TASK STATEMENT — Each line from the top of the listing through the one holding "bb_run('baseboard_niche_far', (.38, E2), (W" should be restated word for word, with nothing added and no pictures.

GIVEN INFORMATION —

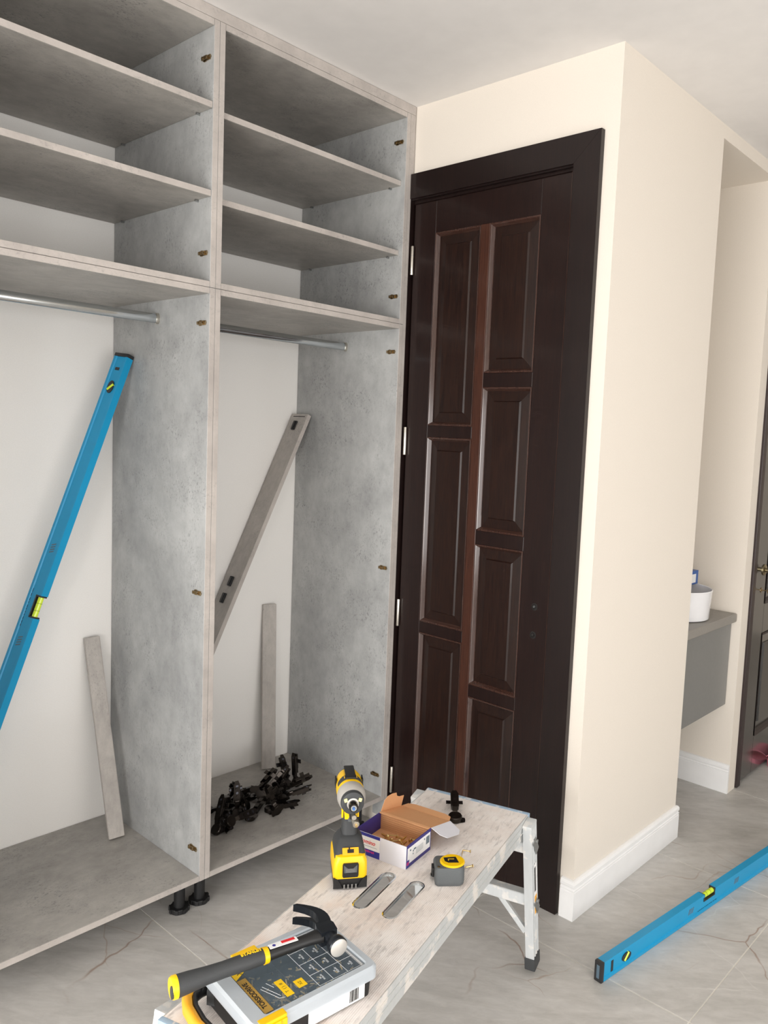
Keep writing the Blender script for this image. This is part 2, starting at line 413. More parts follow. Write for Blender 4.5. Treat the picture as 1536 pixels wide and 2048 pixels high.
bb_run('baseboard_niche_back', (.38, E1), (.38, E2), (1, 0), 'white baseboard at the back of the niche')
bb_run('baseboard_niche_far', (.38, E2), (W + .0, E2), (0, -1), 'white moulded baseboard under the vanity at its far end')

# ------------------------------------------------------------------ the dark panelled door
XS0, XS1 = .006, .683
door = thing('door_1', 'tall dark mahogany door with eight raised panels', 'door', (.007, 0, 0), kind='structure')
YF = -.012           # door face
def bx(n, lo, hi, mat, bev=.0015, par=door, **k): return MB().bb(lo, hi, bev, 1).done(n, mat, par, **k)
bx('stile', (XS0, YF, .008), (.112, YF + .04, 2.40), 'wood'); bx('stile', (.571, YF, .008), (XS1, YF + .04, 2.40), 'wood')
bx('mullion', (.323, YF - .0005, .12), (.363, YF + .04, 2.287), 'wood_mul', label='redder central mullion')
rz = [(2.287, 2.40), (.008, .16)]
bx('rail', (.112, YF, 2.286), (.571, YF + .04, 2.40), 'wood'); bx('rail', (.112, YF, .008), (.571, YF + .04, .16), 'wood')
Lp = [(1.593, 2.286), (.858, 1.550), (.16, .816)]
Rp = [(1.780, 2.286), (1.231, 1.731), (.674, 1.182), (.16, .630)]
for (x0, x1, P) in ((.112, .323, Lp), (.363, .571, Rp)):
    for k in range(len(P) - 1):
        bx('rail', (x0, YF, P[k + 1][1]), (x1, YF + .04, P[k][0]), 'wood')
    for (z0, z1) in P:
        def rr(i, y): return [(x0 + i, y, z0 + i), (x1 - i, y, z0 + i), (x1 - i, y, z1 - i), (x0 + i, y, z1 - i)]
        # moulding ring: outer lip to recess
        mo = MB(); mo.loft([rr(0, YF + .0002), rr(.0035, YF - .0002), rr(.006, YF + .001), rr(.013, YF + .0125), rr(.0135, YF + .016), rr(0, YF + .016)], caps=False)
        mo.done('panel_moulding', 'mould', door)
        pn = MB(); R = [rr(.012, YF + .030), rr(.012, YF + .0135), rr(.046, YF + .0095), rr(.050, YF + .004)]
        pn.loft(R); pn.done('panel', 'wood_pan', door)
for z in (2.197, 1.531, .872, .205):
    hg = MB().cyl((.0065, YF - .007, z - .052), (.0065, YF - .007, z + .052), .0062, n=16, bev=.001).done('hinge', 'nickel', door, smooth=True, label='satin nickel butt hinge')
    MB().cyl((.0065, YF - .007, z - .0175), (.0065, YF - .007, z - .0165), .0066, n=16).cyl((.0065, YF - .007, z + .0165), (.0065, YF - .007, z + .0175), .0066, n=16).done('knuckle_joint', 'steel', hg)
for z, m_ in ((1.003, 'chrome'), (.907, 'hole')):
    lb = MB().lathe([(.0, -.0006), (.0125, -.0006), (.0125, .0008), (.0095, .001), (.0095, -.0)], 20, frame((.630, YF, z), (1, 0, 0), (0, 0, 1)) ).done('lock_bore', 'hole', door, smooth=True)
    MB().cyl((.630, YF - .003, z + .001), (.630, YF, z), .0045, n=10).done('spindle', m_, lb)
MB().bb((-.028, .05, 0), (.70, .07, 2.42)).done('door_core', 'hole', door)
# casing and jamb
cas = thing('trim_1', 'dark mahogany door casing with mitred corner', 'casing', kind='structure')
CY = YW - .020; XO = .797; ZO = 2.506; XI = .703; ZI = 2.418
MB().prism([(XI, 0), (XO, 0), (XO, ZO), (XI, ZI)], CY, YW, 'y').done('casing_upright', 'wood_trim', cas)
MB().prism([(.0015, ZI), (XI - .0008, ZI + .0), (XO - .0008, ZO), (.0015, ZO)], CY, YW, 'y').done('casing_head', 'wood_trim', cas)
MB().bb((XI, CY + .004, .002), (XI + .0005, YW, ZI)).bb((XS1 + .0095, YF + .004, 0), (XI, YW + .05, ZI), .001, 1).done('jamb', 'wood_trim', cas)
MB().bb((.002, YF + .004, 2.4022), (XI, YW + .05, ZI + .006), .003, 1).done('head_jamb', 'wood_trim', cas)
MB().prism([(XI - .005, 0), (XI, 0), (XI, ZI), (XI - .005, ZI - .005)], CY + .008, YW + .004, 'y').done('casing_bead', 'wood_trim', cas)
MB().prism([(.0015, ZI - .005), (XI - .005, ZI - .005), (XI, ZI), (.0015, ZI)], CY + .008, YW + .004, 'y').done('casing_bead', 'wood_trim', cas)
MB().bb((-.028, .0, 0), (.004, .05, 2.402), .002, 1).bb((.0010, CY + .004, 0.0), (.0026, .0, ZI)).done('hinge_jamb', 'wood_trim', cas)
MB().bb((XS1 + .0074, YF - .0028, .0), (XS1 + .0092, YF + .002, 2.4005)).done('slab_edge_bead', 'mould', cas)
MB().bb((-.0008, YF - .003, 0), (.0002, YF, 2.4)).done('jamb_bead', 'mould', cas)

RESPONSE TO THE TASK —
Keep writing the Blender script for this image. This is part 2, starting at line 413. More parts follow. Write for Blender 4.5. Treat the picture as 1536 pixels wide and 2048 pixels high.
bb_run('baseboard_niche_back', (.38, E1), (.38, E2), (1, 0), 'white baseboard at the back of the niche')
bb_run('baseboard_niche_far', (.38, E2), (W + .0, E2), (0, -1), 'white moulded baseboard under the vanity at its far end')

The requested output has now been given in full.